The man believed to be Dorner never came out of the cabin, and a single shot was heard inside before the cabin was engulfed in flames, a law enforcement official told The Associated Press.

 

The official later told the AP that a charred body was found in the burned cabin. The official requested anonymity because of the ongoing investigation.

 

Officials were waiting for the fire to burn out before approaching the ruins to search for a body.

 

Police say Dorner began his run on Feb. 6 after they connected the slayings of a former police captain’s daughter and her fiance with an angry Facebook rant they said he posted.
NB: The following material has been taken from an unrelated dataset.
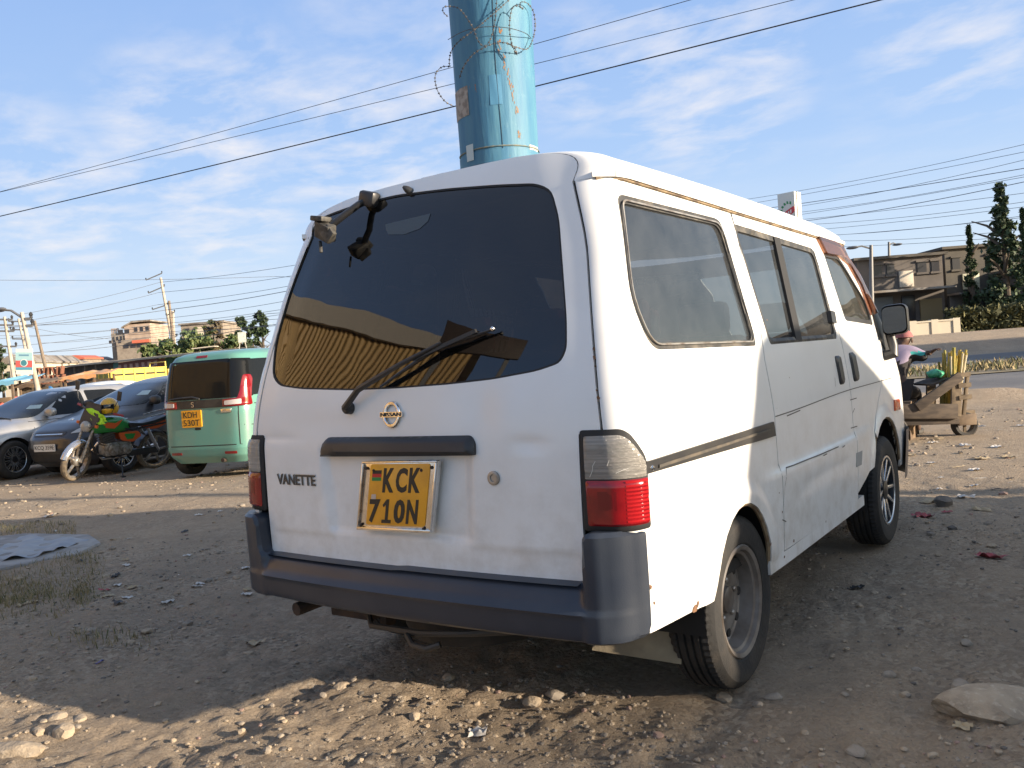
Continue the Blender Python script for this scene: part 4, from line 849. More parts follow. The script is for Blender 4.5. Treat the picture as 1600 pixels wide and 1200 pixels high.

Threats against the LAPD led officials to assign officers to protect officers and their families.

 

Within hours of the release of photos of the 6-foot, 270-pounder described as armed and “extremely dangerous,” police say, Dorner unsuccessfully tried to steal a boat in San Diego to flee to Mexico and opened fire on two patrol cars in Riverside County, shooting three officers and killing one.

 

Jumpy officers guarding one of the targets named in the rant shot and injured two women delivering newspapers Thursday in Torrance because they mistook their pickup truck for Dorner’s.

 

Police found weapons and camping gear inside the charred truck in Big Bear. Helicopters using heat-seeking technology searched the forest from above while scores of officers, some using bloodhounds, scoured the ground and checked hundreds of vacation cabins — many vacant this time of year — in the area.

 

A snowstorm hindered the search and may have helped cover his tracks, though authorities were hopeful he would leave fresh footprints if hiding in the wilderness.